* **What is asked**
Exact repetition is required: output every record in full.

Scene modeling code data

· · ·

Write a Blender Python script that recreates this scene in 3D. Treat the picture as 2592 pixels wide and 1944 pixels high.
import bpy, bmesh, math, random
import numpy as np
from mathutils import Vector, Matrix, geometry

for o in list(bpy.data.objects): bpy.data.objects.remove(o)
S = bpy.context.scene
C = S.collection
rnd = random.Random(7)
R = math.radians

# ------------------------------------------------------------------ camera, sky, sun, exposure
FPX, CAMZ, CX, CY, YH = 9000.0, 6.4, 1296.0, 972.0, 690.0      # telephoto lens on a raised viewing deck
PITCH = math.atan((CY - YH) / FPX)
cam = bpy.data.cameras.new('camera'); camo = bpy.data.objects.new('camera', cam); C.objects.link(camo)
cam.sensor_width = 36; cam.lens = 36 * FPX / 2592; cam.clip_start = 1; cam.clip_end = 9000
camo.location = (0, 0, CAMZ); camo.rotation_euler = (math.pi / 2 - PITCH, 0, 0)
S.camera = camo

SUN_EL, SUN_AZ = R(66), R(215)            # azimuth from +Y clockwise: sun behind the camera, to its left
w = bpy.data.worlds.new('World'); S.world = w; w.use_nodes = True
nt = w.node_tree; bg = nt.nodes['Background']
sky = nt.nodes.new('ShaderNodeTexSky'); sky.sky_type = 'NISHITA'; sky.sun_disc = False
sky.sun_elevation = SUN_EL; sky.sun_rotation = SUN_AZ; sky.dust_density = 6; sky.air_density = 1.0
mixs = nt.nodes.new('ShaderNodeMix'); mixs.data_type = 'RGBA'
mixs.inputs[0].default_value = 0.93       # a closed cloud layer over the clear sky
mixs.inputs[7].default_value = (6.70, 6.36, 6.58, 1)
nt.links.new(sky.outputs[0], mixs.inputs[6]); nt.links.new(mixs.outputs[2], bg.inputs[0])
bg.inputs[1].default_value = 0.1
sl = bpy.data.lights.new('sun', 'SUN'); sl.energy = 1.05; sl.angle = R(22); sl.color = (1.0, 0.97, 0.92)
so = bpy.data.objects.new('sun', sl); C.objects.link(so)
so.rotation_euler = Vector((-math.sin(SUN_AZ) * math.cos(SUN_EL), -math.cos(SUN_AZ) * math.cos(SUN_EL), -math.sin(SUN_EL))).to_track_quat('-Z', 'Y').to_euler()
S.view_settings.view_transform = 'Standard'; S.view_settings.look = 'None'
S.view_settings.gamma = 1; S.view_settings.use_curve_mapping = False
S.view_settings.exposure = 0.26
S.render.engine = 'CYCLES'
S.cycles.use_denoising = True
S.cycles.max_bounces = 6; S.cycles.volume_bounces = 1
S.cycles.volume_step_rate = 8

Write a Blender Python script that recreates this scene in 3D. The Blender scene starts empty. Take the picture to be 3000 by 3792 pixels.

· · ·

* **Answer for the task**
Write a Blender Python script that recreates this scene in 3D. Treat the picture as 2592 pixels wide and 1944 pixels high.
import bpy, bmesh, math, random
import numpy as np
from mathutils import Vector, Matrix, geometry

for o in list(bpy.data.objects): bpy.data.objects.remove(o)
S = bpy.context.scene
C = S.collection
rnd = random.Random(7)
R = math.radians

# ------------------------------------------------------------------ camera, sky, sun, exposure
FPX, CAMZ, CX, CY, YH = 9000.0, 6.4, 1296.0, 972.0, 690.0      # telephoto lens on a raised viewing deck
PITCH = math.atan((CY - YH) / FPX)
cam = bpy.data.cameras.new('camera'); camo = bpy.data.objects.new('camera', cam); C.objects.link(camo)
cam.sensor_width = 36; cam.lens = 36 * FPX / 2592; cam.clip_start = 1; cam.clip_end = 9000
camo.location = (0, 0, CAMZ); camo.rotation_euler = (math.pi / 2 - PITCH, 0, 0)
S.camera = camo

SUN_EL, SUN_AZ = R(66), R(215)            # azimuth from +Y clockwise: sun behind the camera, to its left
w = bpy.data.worlds.new('World'); S.world = w; w.use_nodes = True
nt = w.node_tree; bg = nt.nodes['Background']
sky = nt.nodes.new('ShaderNodeTexSky'); sky.sky_type = 'NISHITA'; sky.sun_disc = False
sky.sun_elevation = SUN_EL; sky.sun_rotation = SUN_AZ; sky.dust_density = 6; sky.air_density = 1.0
mixs = nt.nodes.new('ShaderNodeMix'); mixs.data_type = 'RGBA'
mixs.inputs[0].default_value = 0.93       # a closed cloud layer over the clear sky
mixs.inputs[7].default_value = (6.70, 6.36, 6.58, 1)
nt.links.new(sky.outputs[0], mixs.inputs[6]); nt.links.new(mixs.outputs[2], bg.inputs[0])
bg.inputs[1].default_value = 0.1
sl = bpy.data.lights.new('sun', 'SUN'); sl.energy = 1.05; sl.angle = R(22); sl.color = (1.0, 0.97, 0.92)
so = bpy.data.objects.new('sun', sl); C.objects.link(so)
so.rotation_euler = Vector((-math.sin(SUN_AZ) * math.cos(SUN_EL), -math.cos(SUN_AZ) * math.cos(SUN_EL), -math.sin(SUN_EL))).to_track_quat('-Z', 'Y').to_euler()
S.view_settings.view_transform = 'Standard'; S.view_settings.look = 'None'
S.view_settings.gamma = 1; S.view_settings.use_curve_mapping = False
S.view_settings.exposure = 0.26
S.render.engine = 'CYCLES'
S.cycles.use_denoising = True
S.cycles.max_bounces = 6; S.cycles.volume_bounces = 1
S.cycles.volume_step_rate = 8

Write a Blender Python script that recreates this scene in 3D. The Blender scene starts empty. Take the picture to be 3000 by 3792 pixels.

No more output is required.